Set down the whole listing verbatim.

· · · · ·

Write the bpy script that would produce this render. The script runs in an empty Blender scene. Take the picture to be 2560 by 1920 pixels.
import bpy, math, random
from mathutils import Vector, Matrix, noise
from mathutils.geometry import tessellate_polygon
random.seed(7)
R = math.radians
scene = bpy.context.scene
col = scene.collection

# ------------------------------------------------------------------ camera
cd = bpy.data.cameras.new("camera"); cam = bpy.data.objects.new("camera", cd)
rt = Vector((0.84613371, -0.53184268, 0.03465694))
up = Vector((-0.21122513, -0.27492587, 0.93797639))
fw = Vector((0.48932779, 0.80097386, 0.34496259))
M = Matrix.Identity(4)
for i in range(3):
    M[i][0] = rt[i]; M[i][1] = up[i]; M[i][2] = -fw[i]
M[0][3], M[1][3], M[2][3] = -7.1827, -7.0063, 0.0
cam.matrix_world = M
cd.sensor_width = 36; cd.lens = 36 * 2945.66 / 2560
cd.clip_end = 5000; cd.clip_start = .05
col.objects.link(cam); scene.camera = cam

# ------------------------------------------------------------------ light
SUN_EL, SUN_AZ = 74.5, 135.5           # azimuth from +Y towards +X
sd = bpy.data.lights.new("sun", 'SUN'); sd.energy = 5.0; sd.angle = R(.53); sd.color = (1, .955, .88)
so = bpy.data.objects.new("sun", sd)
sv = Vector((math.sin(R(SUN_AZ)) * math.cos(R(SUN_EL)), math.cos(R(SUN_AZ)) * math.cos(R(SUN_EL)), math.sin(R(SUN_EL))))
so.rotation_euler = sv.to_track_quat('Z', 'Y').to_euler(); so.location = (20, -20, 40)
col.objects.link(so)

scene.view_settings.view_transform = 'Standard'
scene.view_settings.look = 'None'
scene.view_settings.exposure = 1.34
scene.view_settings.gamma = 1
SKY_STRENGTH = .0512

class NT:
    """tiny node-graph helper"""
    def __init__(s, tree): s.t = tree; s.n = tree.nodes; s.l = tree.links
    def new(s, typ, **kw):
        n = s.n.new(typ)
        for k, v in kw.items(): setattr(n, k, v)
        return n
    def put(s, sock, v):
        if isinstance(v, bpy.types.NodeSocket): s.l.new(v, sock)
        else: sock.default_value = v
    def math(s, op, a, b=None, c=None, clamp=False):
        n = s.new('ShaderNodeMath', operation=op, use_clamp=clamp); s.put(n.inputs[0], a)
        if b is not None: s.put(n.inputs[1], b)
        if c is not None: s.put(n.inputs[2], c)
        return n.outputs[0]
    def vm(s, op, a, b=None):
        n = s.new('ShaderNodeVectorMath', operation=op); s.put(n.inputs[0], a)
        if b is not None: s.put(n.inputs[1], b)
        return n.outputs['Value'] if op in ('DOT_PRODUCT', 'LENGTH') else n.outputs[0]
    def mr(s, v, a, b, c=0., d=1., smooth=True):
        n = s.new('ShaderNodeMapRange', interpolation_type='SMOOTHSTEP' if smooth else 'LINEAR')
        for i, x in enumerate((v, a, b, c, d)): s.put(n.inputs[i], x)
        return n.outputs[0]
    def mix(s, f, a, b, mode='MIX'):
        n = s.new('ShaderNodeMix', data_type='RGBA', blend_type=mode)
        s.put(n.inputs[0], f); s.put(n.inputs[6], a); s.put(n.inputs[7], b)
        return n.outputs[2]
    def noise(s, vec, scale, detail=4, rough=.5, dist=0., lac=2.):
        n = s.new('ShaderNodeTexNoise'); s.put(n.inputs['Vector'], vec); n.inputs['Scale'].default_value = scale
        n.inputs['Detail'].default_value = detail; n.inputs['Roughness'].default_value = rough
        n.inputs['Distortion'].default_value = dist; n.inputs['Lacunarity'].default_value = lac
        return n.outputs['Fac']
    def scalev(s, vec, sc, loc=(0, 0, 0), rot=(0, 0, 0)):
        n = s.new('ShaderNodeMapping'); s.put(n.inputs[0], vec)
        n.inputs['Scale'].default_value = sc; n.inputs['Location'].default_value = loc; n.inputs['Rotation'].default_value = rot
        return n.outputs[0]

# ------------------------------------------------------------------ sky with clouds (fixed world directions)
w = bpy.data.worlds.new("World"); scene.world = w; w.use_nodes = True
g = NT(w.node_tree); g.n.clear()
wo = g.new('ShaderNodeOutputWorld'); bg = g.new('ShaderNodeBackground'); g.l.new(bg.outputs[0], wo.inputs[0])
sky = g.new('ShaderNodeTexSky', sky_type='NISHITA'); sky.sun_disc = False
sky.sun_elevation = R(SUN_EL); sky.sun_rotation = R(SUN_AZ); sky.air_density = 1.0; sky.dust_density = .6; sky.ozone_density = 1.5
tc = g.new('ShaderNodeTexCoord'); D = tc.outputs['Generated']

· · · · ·

● **Solution to the exercise**
Write the bpy script that would produce this render. The script runs in an empty Blender scene. Take the picture to be 2560 by 1920 pixels.
import bpy, math, random
from mathutils import Vector, Matrix, noise
from mathutils.geometry import tessellate_polygon
random.seed(7)
R = math.radians
scene = bpy.context.scene
col = scene.collection

# ------------------------------------------------------------------ camera
cd = bpy.data.cameras.new("camera"); cam = bpy.data.objects.new("camera", cd)
rt = Vector((0.84613371, -0.53184268, 0.03465694))
up = Vector((-0.21122513, -0.27492587, 0.93797639))
fw = Vector((0.48932779, 0.80097386, 0.34496259))
M = Matrix.Identity(4)
for i in range(3):
    M[i][0] = rt[i]; M[i][1] = up[i]; M[i][2] = -fw[i]
M[0][3], M[1][3], M[2][3] = -7.1827, -7.0063, 0.0
cam.matrix_world = M
cd.sensor_width = 36; cd.lens = 36 * 2945.66 / 2560
cd.clip_end = 5000; cd.clip_start = .05
col.objects.link(cam); scene.camera = cam

# ------------------------------------------------------------------ light
SUN_EL, SUN_AZ = 74.5, 135.5           # azimuth from +Y towards +X
sd = bpy.data.lights.new("sun", 'SUN'); sd.energy = 5.0; sd.angle = R(.53); sd.color = (1, .955, .88)
so = bpy.data.objects.new("sun", sd)
sv = Vector((math.sin(R(SUN_AZ)) * math.cos(R(SUN_EL)), math.cos(R(SUN_AZ)) * math.cos(R(SUN_EL)), math.sin(R(SUN_EL))))
so.rotation_euler = sv.to_track_quat('Z', 'Y').to_euler(); so.location = (20, -20, 40)
col.objects.link(so)

scene.view_settings.view_transform = 'Standard'
scene.view_settings.look = 'None'
scene.view_settings.exposure = 1.34
scene.view_settings.gamma = 1
SKY_STRENGTH = .0512

class NT:
    """tiny node-graph helper"""
    def __init__(s, tree): s.t = tree; s.n = tree.nodes; s.l = tree.links
    def new(s, typ, **kw):
        n = s.n.new(typ)
        for k, v in kw.items(): setattr(n, k, v)
        return n
    def put(s, sock, v):
        if isinstance(v, bpy.types.NodeSocket): s.l.new(v, sock)
        else: sock.default_value = v
    def math(s, op, a, b=None, c=None, clamp=False):
        n = s.new('ShaderNodeMath', operation=op, use_clamp=clamp); s.put(n.inputs[0], a)
        if b is not None: s.put(n.inputs[1], b)
        if c is not None: s.put(n.inputs[2], c)
        return n.outputs[0]
    def vm(s, op, a, b=None):
        n = s.new('ShaderNodeVectorMath', operation=op); s.put(n.inputs[0], a)
        if b is not None: s.put(n.inputs[1], b)
        return n.outputs['Value'] if op in ('DOT_PRODUCT', 'LENGTH') else n.outputs[0]
    def mr(s, v, a, b, c=0., d=1., smooth=True):
        n = s.new('ShaderNodeMapRange', interpolation_type='SMOOTHSTEP' if smooth else 'LINEAR')
        for i, x in enumerate((v, a, b, c, d)): s.put(n.inputs[i], x)
        return n.outputs[0]
    def mix(s, f, a, b, mode='MIX'):
        n = s.new('ShaderNodeMix', data_type='RGBA', blend_type=mode)
        s.put(n.inputs[0], f); s.put(n.inputs[6], a); s.put(n.inputs[7], b)
        return n.outputs[2]
    def noise(s, vec, scale, detail=4, rough=.5, dist=0., lac=2.):
        n = s.new('ShaderNodeTexNoise'); s.put(n.inputs['Vector'], vec); n.inputs['Scale'].default_value = scale
        n.inputs['Detail'].default_value = detail; n.inputs['Roughness'].default_value = rough
        n.inputs['Distortion'].default_value = dist; n.inputs['Lacunarity'].default_value = lac
        return n.outputs['Fac']
    def scalev(s, vec, sc, loc=(0, 0, 0), rot=(0, 0, 0)):
        n = s.new('ShaderNodeMapping'); s.put(n.inputs[0], vec)
        n.inputs['Scale'].default_value = sc; n.inputs['Location'].default_value = loc; n.inputs['Rotation'].default_value = rot
        return n.outputs[0]

# ------------------------------------------------------------------ sky with clouds (fixed world directions)
w = bpy.data.worlds.new("World"); scene.world = w; w.use_nodes = True
g = NT(w.node_tree); g.n.clear()
wo = g.new('ShaderNodeOutputWorld'); bg = g.new('ShaderNodeBackground'); g.l.new(bg.outputs[0], wo.inputs[0])
sky = g.new('ShaderNodeTexSky', sky_type='NISHITA'); sky.sun_disc = False
sky.sun_elevation = R(SUN_EL); sky.sun_rotation = R(SUN_AZ); sky.air_density = 1.0; sky.dust_density = .6; sky.ozone_density = 1.5
tc = g.new('ShaderNodeTexCoord'); D = tc.outputs['Generated']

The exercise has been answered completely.